▶ **Given exercise**: Your task is to return, exactly, the run of lines starting at the line holding "Keep writing the" and ending at the line holding "THINGS = []", both ends included and no other lines.

▶ **Data rows**:
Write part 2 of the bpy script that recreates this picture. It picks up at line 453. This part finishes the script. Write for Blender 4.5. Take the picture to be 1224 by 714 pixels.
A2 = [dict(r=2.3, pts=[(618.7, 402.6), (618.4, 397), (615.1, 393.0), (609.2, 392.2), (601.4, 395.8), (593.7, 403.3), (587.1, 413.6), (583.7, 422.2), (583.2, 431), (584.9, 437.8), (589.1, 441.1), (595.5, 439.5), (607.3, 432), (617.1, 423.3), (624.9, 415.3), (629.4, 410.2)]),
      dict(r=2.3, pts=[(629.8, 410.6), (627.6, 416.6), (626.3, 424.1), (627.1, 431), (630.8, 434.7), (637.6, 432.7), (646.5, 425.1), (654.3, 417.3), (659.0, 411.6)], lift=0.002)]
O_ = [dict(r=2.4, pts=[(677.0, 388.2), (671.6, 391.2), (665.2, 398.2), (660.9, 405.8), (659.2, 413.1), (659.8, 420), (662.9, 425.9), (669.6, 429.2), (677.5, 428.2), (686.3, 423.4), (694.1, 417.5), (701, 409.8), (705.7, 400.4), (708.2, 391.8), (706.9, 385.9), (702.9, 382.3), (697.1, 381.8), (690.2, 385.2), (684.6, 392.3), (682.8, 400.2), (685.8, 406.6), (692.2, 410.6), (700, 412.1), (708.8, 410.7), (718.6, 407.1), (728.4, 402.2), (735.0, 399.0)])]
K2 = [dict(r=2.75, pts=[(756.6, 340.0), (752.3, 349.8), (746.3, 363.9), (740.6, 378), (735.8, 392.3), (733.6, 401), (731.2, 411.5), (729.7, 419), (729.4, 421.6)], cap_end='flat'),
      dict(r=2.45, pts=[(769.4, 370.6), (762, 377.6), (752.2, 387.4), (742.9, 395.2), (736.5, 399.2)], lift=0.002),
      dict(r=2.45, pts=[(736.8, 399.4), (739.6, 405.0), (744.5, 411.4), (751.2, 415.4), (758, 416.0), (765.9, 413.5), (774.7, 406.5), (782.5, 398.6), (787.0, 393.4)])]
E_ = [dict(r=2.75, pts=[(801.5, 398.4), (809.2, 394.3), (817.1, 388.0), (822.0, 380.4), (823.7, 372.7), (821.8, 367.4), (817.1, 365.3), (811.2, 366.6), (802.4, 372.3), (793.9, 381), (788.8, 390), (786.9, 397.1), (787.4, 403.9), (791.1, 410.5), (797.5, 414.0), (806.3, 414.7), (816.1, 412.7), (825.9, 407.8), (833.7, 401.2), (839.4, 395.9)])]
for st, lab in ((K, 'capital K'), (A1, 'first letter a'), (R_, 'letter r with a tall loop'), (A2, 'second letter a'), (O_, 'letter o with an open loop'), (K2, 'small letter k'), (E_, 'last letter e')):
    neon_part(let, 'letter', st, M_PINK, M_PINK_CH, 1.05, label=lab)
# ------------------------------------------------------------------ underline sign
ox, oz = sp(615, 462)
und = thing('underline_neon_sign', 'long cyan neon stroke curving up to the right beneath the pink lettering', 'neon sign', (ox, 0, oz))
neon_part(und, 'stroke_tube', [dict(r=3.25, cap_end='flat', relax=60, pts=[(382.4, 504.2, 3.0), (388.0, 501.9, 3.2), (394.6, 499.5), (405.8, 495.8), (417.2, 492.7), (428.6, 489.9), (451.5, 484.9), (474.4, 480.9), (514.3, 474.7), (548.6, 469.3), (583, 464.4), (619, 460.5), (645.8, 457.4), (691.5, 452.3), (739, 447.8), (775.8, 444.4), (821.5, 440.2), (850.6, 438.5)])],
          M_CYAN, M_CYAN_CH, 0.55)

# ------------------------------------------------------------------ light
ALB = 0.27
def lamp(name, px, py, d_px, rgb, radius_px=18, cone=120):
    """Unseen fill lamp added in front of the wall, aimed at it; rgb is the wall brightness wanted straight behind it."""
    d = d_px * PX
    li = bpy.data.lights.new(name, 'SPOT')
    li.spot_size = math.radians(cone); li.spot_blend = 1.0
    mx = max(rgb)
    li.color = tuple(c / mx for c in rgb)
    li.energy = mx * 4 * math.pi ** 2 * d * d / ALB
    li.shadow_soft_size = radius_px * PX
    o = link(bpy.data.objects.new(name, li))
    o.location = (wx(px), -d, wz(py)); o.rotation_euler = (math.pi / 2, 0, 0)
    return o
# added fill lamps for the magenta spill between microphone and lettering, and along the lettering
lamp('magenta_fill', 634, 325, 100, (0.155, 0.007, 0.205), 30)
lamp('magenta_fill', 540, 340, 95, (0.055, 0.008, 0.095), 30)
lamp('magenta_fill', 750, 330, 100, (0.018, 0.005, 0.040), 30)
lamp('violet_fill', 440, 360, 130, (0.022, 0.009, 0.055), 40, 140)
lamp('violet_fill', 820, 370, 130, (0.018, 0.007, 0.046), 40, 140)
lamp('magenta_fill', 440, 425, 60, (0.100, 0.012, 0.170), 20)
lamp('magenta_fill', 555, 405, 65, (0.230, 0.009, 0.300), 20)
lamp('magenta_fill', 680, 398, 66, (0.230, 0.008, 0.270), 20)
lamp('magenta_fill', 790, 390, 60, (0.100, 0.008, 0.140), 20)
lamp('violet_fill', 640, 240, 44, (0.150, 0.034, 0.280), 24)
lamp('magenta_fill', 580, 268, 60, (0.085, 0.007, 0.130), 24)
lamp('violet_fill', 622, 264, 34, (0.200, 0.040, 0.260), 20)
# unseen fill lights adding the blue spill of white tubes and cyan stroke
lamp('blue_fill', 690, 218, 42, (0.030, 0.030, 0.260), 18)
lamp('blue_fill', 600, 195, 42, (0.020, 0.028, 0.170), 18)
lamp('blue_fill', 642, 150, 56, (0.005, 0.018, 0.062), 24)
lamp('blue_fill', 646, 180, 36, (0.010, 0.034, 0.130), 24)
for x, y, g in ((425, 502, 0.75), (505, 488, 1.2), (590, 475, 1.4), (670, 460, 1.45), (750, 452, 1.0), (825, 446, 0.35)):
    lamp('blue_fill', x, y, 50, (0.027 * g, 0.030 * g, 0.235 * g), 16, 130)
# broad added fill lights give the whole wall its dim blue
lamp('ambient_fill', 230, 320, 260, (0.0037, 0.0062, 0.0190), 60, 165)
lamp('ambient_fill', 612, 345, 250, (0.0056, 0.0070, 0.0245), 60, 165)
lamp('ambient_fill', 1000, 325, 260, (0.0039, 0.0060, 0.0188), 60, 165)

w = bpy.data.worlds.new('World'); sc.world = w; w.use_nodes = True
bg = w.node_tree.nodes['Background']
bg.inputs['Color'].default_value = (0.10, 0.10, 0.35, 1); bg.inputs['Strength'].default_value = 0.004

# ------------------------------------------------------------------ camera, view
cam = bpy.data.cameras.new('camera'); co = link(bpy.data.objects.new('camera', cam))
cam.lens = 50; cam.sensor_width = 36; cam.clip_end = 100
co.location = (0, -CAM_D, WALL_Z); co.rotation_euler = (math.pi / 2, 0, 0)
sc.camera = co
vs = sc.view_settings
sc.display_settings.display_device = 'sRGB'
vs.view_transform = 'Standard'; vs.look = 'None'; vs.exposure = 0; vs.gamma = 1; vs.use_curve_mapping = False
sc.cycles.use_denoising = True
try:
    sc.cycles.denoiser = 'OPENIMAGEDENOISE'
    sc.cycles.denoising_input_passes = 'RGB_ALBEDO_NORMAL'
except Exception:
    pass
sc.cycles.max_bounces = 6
---
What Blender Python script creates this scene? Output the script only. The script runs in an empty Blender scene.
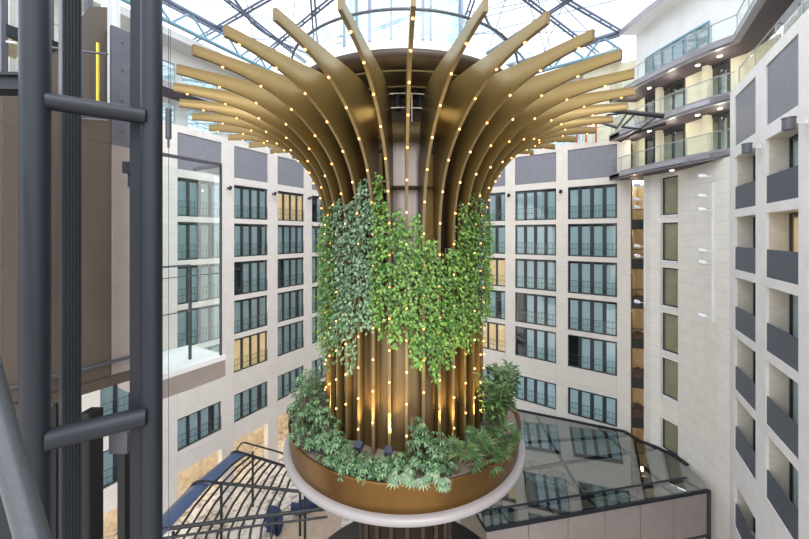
--
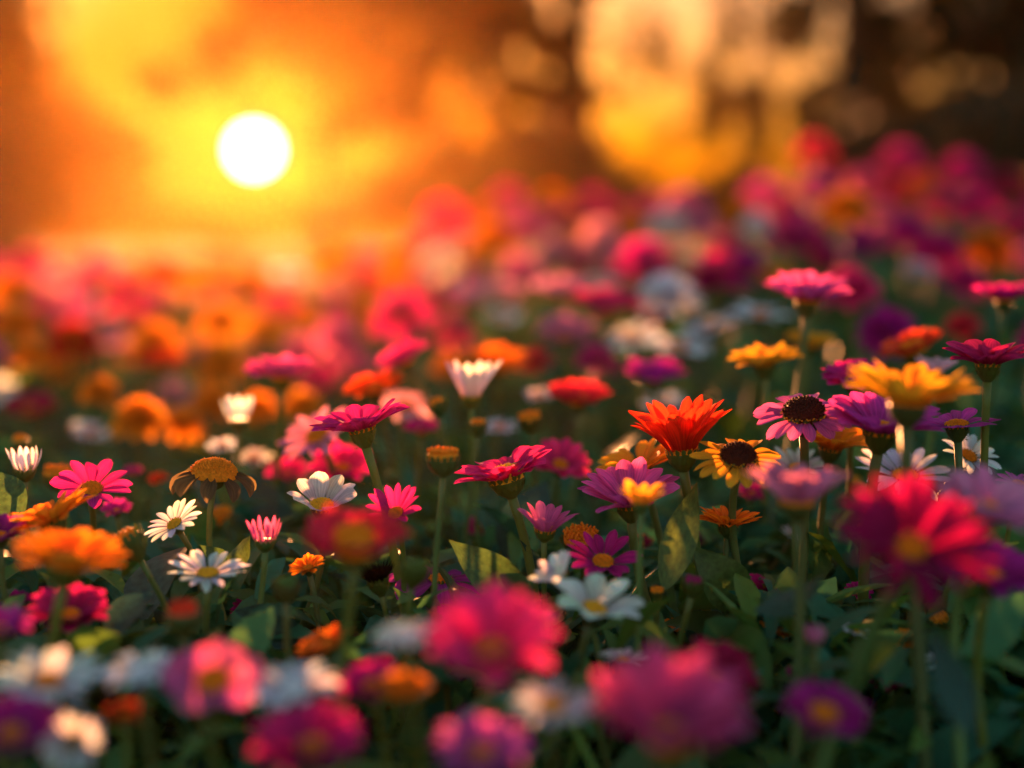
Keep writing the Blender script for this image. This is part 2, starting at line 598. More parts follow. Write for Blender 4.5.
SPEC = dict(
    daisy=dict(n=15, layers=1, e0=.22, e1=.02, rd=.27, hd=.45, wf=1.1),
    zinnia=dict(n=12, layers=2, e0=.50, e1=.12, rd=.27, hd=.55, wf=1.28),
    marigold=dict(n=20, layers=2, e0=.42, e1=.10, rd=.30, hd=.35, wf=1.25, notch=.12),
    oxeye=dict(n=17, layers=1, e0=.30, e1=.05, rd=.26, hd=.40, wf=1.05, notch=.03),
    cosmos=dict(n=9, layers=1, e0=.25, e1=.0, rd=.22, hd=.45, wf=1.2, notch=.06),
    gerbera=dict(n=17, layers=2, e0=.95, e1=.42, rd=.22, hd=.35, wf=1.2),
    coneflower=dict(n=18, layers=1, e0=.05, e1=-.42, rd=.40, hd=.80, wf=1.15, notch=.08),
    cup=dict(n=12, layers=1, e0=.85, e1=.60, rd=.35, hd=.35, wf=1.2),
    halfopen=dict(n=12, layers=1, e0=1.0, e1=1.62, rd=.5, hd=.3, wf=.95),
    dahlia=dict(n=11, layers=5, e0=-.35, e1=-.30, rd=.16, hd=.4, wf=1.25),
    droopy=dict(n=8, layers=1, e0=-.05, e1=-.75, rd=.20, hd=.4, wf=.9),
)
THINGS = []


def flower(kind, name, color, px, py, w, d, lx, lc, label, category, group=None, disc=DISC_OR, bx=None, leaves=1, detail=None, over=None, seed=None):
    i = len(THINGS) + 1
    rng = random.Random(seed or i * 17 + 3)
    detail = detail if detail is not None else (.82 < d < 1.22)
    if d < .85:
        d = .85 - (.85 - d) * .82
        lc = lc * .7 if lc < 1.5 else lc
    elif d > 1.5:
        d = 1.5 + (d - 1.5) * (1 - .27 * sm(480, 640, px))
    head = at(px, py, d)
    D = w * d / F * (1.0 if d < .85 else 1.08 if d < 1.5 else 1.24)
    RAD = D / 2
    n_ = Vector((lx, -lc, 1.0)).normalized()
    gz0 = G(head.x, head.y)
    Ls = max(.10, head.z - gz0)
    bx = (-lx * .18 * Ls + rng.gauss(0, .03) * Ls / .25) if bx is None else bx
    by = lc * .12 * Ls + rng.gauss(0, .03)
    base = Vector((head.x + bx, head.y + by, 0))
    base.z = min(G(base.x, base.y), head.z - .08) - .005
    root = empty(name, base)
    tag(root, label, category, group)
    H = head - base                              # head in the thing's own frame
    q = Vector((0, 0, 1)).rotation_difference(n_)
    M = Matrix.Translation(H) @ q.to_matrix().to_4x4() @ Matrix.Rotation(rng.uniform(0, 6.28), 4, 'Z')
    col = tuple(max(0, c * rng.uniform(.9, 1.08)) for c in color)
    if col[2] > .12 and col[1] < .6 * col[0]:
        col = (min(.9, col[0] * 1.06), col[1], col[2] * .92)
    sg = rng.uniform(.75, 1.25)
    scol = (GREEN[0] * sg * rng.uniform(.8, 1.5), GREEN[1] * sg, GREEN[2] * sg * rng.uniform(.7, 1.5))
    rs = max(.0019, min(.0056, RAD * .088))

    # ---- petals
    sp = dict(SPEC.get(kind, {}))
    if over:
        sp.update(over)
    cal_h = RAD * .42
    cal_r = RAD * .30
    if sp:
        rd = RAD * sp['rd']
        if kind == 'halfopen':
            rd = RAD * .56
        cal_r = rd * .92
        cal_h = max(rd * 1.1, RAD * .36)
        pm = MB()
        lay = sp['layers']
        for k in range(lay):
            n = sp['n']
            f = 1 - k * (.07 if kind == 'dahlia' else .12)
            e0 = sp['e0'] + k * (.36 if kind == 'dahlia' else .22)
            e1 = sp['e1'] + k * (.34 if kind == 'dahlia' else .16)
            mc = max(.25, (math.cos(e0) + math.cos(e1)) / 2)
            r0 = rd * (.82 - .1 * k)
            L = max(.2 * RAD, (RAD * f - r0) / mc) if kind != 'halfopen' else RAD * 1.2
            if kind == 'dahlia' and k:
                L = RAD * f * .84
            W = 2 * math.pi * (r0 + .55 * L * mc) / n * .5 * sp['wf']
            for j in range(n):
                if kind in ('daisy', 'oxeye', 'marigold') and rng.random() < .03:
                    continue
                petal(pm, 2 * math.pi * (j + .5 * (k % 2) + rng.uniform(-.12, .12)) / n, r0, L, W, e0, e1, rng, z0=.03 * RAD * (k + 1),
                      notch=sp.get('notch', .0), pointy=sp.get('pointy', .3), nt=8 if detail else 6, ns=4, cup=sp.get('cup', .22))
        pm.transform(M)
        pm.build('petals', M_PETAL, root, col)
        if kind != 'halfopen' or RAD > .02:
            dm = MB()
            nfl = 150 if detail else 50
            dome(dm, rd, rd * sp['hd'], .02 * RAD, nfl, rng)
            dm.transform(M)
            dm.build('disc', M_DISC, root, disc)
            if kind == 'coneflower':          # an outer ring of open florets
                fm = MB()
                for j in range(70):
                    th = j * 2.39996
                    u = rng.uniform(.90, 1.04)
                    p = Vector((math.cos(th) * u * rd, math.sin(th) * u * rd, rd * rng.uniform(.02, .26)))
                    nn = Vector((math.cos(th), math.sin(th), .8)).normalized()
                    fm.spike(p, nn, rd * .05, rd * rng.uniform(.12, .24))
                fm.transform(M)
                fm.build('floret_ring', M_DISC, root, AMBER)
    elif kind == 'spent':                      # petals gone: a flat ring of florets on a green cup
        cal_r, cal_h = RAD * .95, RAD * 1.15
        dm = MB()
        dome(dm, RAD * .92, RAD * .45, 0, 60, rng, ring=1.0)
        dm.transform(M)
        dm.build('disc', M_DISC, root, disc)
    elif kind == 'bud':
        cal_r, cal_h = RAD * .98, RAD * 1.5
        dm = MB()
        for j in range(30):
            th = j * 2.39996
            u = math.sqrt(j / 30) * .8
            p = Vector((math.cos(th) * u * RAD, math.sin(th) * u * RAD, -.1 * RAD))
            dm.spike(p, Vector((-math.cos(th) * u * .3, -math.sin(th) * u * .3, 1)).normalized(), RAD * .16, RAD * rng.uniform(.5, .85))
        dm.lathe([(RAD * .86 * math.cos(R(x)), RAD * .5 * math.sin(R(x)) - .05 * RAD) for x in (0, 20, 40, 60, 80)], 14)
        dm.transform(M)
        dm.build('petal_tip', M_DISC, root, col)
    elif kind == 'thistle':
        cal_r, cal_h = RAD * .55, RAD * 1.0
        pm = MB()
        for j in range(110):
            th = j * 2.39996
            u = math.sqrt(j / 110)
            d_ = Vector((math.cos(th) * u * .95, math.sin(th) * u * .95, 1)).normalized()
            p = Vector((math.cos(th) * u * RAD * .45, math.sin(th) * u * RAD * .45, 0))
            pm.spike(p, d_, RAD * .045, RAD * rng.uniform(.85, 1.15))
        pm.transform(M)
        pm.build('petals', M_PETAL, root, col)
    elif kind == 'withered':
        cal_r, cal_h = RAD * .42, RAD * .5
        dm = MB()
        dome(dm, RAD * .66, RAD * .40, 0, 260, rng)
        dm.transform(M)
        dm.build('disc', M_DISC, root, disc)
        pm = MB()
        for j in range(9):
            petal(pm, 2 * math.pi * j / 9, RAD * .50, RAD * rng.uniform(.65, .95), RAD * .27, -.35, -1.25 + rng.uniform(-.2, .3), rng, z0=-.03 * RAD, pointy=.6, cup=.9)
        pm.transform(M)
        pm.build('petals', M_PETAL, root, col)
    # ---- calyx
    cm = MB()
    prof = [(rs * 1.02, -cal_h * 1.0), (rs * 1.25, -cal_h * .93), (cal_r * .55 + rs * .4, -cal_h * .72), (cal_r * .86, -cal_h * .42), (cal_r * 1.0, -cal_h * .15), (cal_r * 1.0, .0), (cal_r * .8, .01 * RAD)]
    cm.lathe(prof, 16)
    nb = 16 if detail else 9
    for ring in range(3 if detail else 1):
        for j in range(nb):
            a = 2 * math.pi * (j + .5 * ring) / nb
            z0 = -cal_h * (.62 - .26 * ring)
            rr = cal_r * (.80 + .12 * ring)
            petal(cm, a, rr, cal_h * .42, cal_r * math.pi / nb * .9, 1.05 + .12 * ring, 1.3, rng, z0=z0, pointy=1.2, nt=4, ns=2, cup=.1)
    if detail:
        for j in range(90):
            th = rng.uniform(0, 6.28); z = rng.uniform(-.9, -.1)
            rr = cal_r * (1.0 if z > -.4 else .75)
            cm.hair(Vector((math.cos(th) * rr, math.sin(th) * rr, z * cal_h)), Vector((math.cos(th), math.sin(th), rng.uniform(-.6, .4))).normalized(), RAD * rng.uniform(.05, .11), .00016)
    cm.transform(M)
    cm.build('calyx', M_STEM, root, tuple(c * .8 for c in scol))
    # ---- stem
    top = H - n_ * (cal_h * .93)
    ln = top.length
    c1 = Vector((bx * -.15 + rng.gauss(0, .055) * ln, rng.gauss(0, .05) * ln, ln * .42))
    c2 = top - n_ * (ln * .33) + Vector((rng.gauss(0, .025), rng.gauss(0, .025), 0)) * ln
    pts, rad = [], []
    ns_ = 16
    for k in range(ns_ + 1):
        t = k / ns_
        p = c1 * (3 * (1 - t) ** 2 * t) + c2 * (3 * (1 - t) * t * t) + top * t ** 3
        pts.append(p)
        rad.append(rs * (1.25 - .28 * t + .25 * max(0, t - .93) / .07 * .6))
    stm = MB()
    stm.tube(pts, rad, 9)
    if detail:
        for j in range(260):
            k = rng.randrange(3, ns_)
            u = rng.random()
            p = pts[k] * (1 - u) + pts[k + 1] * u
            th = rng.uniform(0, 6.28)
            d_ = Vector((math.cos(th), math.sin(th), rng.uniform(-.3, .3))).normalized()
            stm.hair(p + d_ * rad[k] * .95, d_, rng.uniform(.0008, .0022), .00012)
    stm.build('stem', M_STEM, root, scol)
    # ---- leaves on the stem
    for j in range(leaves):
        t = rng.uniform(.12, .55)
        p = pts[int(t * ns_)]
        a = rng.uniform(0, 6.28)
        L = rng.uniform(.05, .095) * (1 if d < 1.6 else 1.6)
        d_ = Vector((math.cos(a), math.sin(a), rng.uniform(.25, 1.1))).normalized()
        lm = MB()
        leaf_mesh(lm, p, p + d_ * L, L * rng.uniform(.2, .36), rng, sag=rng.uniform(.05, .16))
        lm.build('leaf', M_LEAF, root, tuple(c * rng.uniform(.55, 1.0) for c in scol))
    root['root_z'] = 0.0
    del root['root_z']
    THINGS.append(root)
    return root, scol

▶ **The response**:
Keep writing the Blender script for this image. This is part 2, starting at line 598. More parts follow. Write for Blender 4.5.
SPEC = dict(
    daisy=dict(n=15, layers=1, e0=.22, e1=.02, rd=.27, hd=.45, wf=1.1),
    zinnia=dict(n=12, layers=2, e0=.50, e1=.12, rd=.27, hd=.55, wf=1.28),
    marigold=dict(n=20, layers=2, e0=.42, e1=.10, rd=.30, hd=.35, wf=1.25, notch=.12),
    oxeye=dict(n=17, layers=1, e0=.30, e1=.05, rd=.26, hd=.40, wf=1.05, notch=.03),
    cosmos=dict(n=9, layers=1, e0=.25, e1=.0, rd=.22, hd=.45, wf=1.2, notch=.06),
    gerbera=dict(n=17, layers=2, e0=.95, e1=.42, rd=.22, hd=.35, wf=1.2),
    coneflower=dict(n=18, layers=1, e0=.05, e1=-.42, rd=.40, hd=.80, wf=1.15, notch=.08),
    cup=dict(n=12, layers=1, e0=.85, e1=.60, rd=.35, hd=.35, wf=1.2),
    halfopen=dict(n=12, layers=1, e0=1.0, e1=1.62, rd=.5, hd=.3, wf=.95),
    dahlia=dict(n=11, layers=5, e0=-.35, e1=-.30, rd=.16, hd=.4, wf=1.25),
    droopy=dict(n=8, layers=1, e0=-.05, e1=-.75, rd=.20, hd=.4, wf=.9),
)
THINGS = []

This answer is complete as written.